Just as the railway turned Blackpool, Bridlington and Scarborough into tourist towns, so it opened up the extremities of Britain to artists. The Cornish Riviera sped towards Penzance, stopping briefly at St Erth to disgorge passengers for St Ives. The LNER reached Cullercoats, on the Northumbrian coast, in 1882. Travellers from London had to change just once to get to Walberswick in Suffolk. Painters, many of whom had travelled extensively on the Continent, found themselves at the London termini, boarding trains that would take them to places where, they had heard, the light was perfect, the choice of subject matter rich and the cost of living low.

Art clubs and societies were quickly established, certain pubs patronised. Often bar bills were settled with paintings. It must have been an amusing, carefree existence — in great contrast to the tough routine of the fishermen who made up the permanent population of these places. Perhaps realising that they were in a privileged position as observers, few of the coastal artists sought to romanticise the locals’ existence. Walter Langley’s ‘Among the Missing — Scene in a Cornish Fishing Village’ shows desperate women waiting outside the post office for the notice to go up confirming that their husbands have drowned. A young telegram boy brings more bad news in Henry Scott Tuke’s ‘The Message’. In Harold Knight’s ‘The Last Coble’, painted in Staithes in North Yorkshire, fishermen struggle to launch their flat-bottomed boats into a louring sea. Even the gulls are finding it hard to fly against the gale.

Rather like a British seaside holiday, this is an exhibition where sunshine sits alongside storm. Munnings builds on his reputation as an equine painter with a portrait of a horse and groom standing outside the Lamorna Inn. Philip Wilson Steer paints children playing on the beach at Walberswick, complete with sunhats and toy boats. ‘Sea Maidens’, by Thomas Bromley Blacklock, breaks away from reality altogether. Painted in Kirkcudbright, the larger of the two Scottish colonies featured in this show, it is almost Pre-Raphaelite in style, one of its subjects clutching a lyre as she emerges from a calm, rich-blue sea.

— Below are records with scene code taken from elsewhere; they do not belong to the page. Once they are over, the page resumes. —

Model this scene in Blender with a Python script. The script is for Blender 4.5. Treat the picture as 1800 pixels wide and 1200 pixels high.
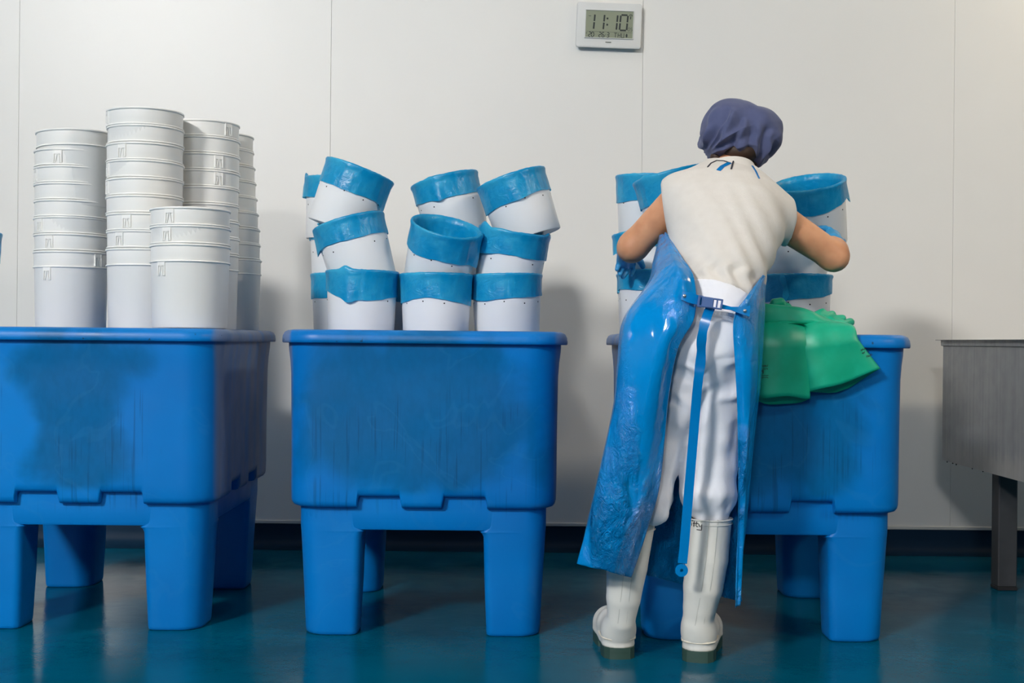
import bpy, math, random
import numpy as np
from mathutils import Vector, Matrix, Euler, noise as mnoise

for o in list(bpy.data.objects):
    bpy.data.objects.remove(o)
SC = bpy.context.scene
COL = SC.collection
PI = math.pi
random.seed(7)

# ------------------------------------------------------------------ camera
F = 2137.0            # focal length in pixels of an 1800 px wide frame
H = 0.85              # eye height
ROLL = math.radians(0.55)
cam_data = bpy.data.cameras.new('camera')
cam = bpy.data.objects.new('camera', cam_data)
COL.objects.link(cam)
cam_data.sensor_width = 36.0
cam_data.lens = 36.0 * F / 1800.0
cam_data.clip_start = 0.05
cam.matrix_world = Matrix.Translation((0, 0, H)) @ Euler((PI / 2, 0, 0)).to_matrix().to_4x4() @ Matrix.Rotation(ROLL, 4, 'Z')
SC.camera = cam

# ------------------------------------------------------------------ world, exposure
w = bpy.data.worlds.new('world')
SC.world = w
w.use_nodes = True
w.node_tree.nodes['Background'].inputs[0].default_value = (0.8, 0.9, 1.0, 1)
w.node_tree.nodes['Background'].inputs[1].default_value = 0.05
vs = SC.view_settings
vs.view_transform = 'Standard'
vs.look = 'None'
vs.exposure = 0.0
vs.gamma = 1.0
vs.use_curve_mapping = False
LAMP_POWER = 238.0     # emission strength of the ceiling lamps

CR, SR = math.cos(ROLL), math.sin(ROLL)


def at(x, y, Y):
    """point on the plane at depth Y that the photograph shows at pixel (x, y)"""
    dx, dy = x - 900.0, y - 600.0
    xr, yr = dx * CR + dy * SR, -dx * SR + dy * CR
    return Vector((xr * Y / F, Y, H - yr * Y / F))


# ------------------------------------------------------------------ helpers
def srgb(r, g, b):
    def f(c):
        c /= 255.0
        return c / 12.92 if c <= 0.04045 else ((c + 0.055) / 1.055) ** 2.4
    return (f(r), f(g), f(b), 1.0)


class NT:
    """small node tree wrapper"""
    def __init__(self, name):
        self.m = bpy.data.materials.new(name)
        self.m.use_nodes = True
        self.t = self.m.node_tree
        self.b = self.t.nodes['Principled BSDF']
        self.out = self.t.nodes['Material Output']

    def n(self, typ, **kw):
        nd = self.t.nodes.new(typ)
        for k, v in kw.items():
            if k in nd.inputs.keys():
                nd.inputs[k].default_value = v
            else:
                setattr(nd, k, v)
        return nd

    def l(self, a, b):
        self.t.links.new(a, b)

    def obj_coord(self, scale=(1, 1, 1)):
        tc = self.n('ShaderNodeTexCoord')
        mp = self.n('ShaderNodeMapping')
        mp.inputs['Scale'].default_value = scale
        self.l(tc.outputs['Object'], mp.inputs['Vector'])
        return mp.outputs['Vector']

    def noise(self, scale, detail=3, rough=0.5, mapscale=(1, 1, 1), dist=0.0):
        nd = self.n('ShaderNodeTexNoise')
        nd.inputs['Scale'].default_value = scale
        nd.inputs['Detail'].default_value = detail
        nd.inputs['Roughness'].default_value = rough
        nd.inputs['Distortion'].default_value = dist
        self.l(self.obj_coord(mapscale), nd.inputs['Vector'])
        return nd.outputs['Fac']

    def math(self, op, a, b=None, clamp=False):
        nd = self.n('ShaderNodeMath')
        nd.operation = op
        nd.use_clamp = clamp
        for i, v in enumerate((a, b)):
            if v is None:
                continue
            if isinstance(v, (int, float)):
                nd.inputs[i].default_value = v
            else:
                self.l(v, nd.inputs[i])
        return nd.outputs[0]

    def ss(self, v, lo, hi, to0=0.0, to1=1.0):
        nd = self.n('ShaderNodeMapRange')
        nd.interpolation_type = 'SMOOTHSTEP'
        self.l(v, nd.inputs['Value'])
        nd.inputs['From Min'].default_value = lo
        nd.inputs['From Max'].default_value = hi
        nd.inputs['To Min'].default_value = to0
        nd.inputs['To Max'].default_value = to1
        return nd.outputs['Result']

    def mix(self, fac, c1, c2):
        nd = self.n('ShaderNodeMix')
        nd.data_type = 'RGBA'
        if isinstance(fac, (int, float)):
            nd.inputs[0].default_value = fac
        else:
            self.l(fac, nd.inputs[0])
        for idx, c in ((6, c1), (7, c2)):
            if isinstance(c, (tuple, list)):
                nd.inputs[idx].default_value = c
            else:
                self.l(c, nd.inputs[idx])
        return nd.outputs[2]

    def bump(self, height, strength=0.3, distance=0.01):
        nd = self.n('ShaderNodeBump')
        nd.inputs['Strength'].default_value = strength
        nd.inputs['Distance'].default_value = distance
        self.l(height, nd.inputs['Height'])
        self.l(nd.outputs[0], self.b.inputs['Normal'])

    def col(self, c):
        if isinstance(c, (tuple, list)):
            self.b.inputs['Base Color'].default_value = c
        else:
            self.l(c, self.b.inputs['Base Color'])


def simple(name, c, rough=0.5, metal=0.0, var=0.06, scale=12.0, bump=0.0, bscale=200.0, coat=0.0, spec=0.5):
    k = NT(name)
    d = tuple(x * (1 - var * 3) for x in c[:3]) + (1,)
    e = tuple(min(1, x * (1 + var)) for x in c[:3]) + (1,)
    k.col(k.mix(k.noise(scale, 4), d, e))
    k.b.inputs['Roughness'].default_value = rough
    k.b.inputs['Metallic'].default_value = metal
    k.b.inputs['Specular IOR Level'].default_value = spec
    k.b.inputs['Coat Weight'].default_value = coat
    if bump:
        k.bump(k.noise(bscale, 3), bump, 0.002)
    return k.m


# ------------------------------------------------------------------ materials
M = {}

# white wall panels
k = NT('wall_panel_white')
k.col(k.mix(k.noise(1.3, 3), srgb(222, 221, 217), srgb(232, 230, 225)))
k.b.inputs['Roughness'].default_value = 0.38
k.bump(k.noise(60, 2), 0.02, 0.002)
M['panel'] = k.m
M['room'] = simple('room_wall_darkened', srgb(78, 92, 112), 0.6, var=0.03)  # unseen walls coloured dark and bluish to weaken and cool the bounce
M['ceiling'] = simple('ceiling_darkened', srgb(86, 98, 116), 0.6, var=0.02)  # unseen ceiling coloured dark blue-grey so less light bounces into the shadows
M['trim'] = simple('trim_white', srgb(205, 205, 200), 0.5, var=0.03)
M['cove'] = simple('cove_navy', srgb(8, 42, 66), 0.55, var=0.12, scale=6, spec=0.15)

# wet resin floor
k = NT('floor_resin_teal')
n1 = k.noise(2.2, 5, 0.6)
sp = k.noise(260, 1, 0.5)
base = k.mix(k.ss(n1, 0.3, 0.7), srgb(0, 76, 100), srgb(0, 90, 116))
k.col(k.mix(k.ss(sp, 0.76, 0.80), base, srgb(90, 130, 140)))
k.l(k.ss(k.noise(3.5, 4, 0.6), 0.35, 0.7, 0.10, 0.24), k.b.inputs['Roughness'])
h1 = k.math('ADD', k.math('MULTIPLY', k.noise(140, 2), 0.5), k.noise(22, 3))
k.bump(h1, 0.06, 0.006)
k.b.inputs['Specular IOR Level'].default_value = 0.13
M['floor'] = k.m


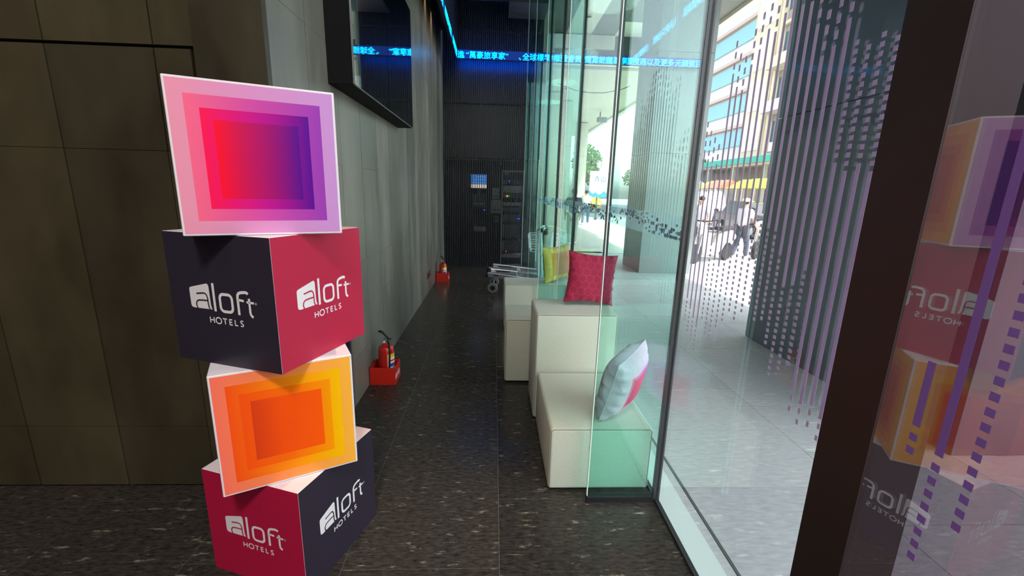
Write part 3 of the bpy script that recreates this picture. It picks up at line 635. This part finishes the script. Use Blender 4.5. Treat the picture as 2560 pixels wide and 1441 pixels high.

These days, Kirkcudbright is proud of its place in British art history. But Staithes and Cullercoats seem to have forgotten the time when easels stood side by side along their beaches. A century ago Walberswick’s proximity to London gave it a transient air; it was nicknamed ‘Chelsea-on-Sea’. Perhaps it now has more artists as permanent residents than ever before. Cornwall is still full of painters, sculptors and other creative folk, but the idea of a colony or school has long disappeared. Lamorna has become one of the most desirable villages in the county with house prices to match. In St Ives, while the Arts Club still goes strong in the building where it opened more than a century ago, and half the town’s population claim to be artists, the quality of the work on display in local commercial galleries is distinctly variable. John Miller, perhaps the greatest modern claimant to the line started by Stanhope Forbes, Laura Knight and Walter Langley, died three years ago. No one else will have a chance to produce work in his Penzance studio — it is being converted into luxury apartments.

The dining cars have all but disappeared, the sleeper service is under threat — but Brunel’s Great Western route to Cornwall is still one of the country’s most satisfying train journeys. It is well worth utilising it to visit this fulfilling exhibition, capturing the five decades when painters reached out and colonised the very edges of our island.

Painting at the Edge: Britain’s Coastal Art Colonies (1880–1930) is at the Penlee House Gallery, Penzance, until 10 September, and at the Newport Art Gallery and Museum from 8 October until 19 November. An accompanying book is published by Sansom & Company at £24.95.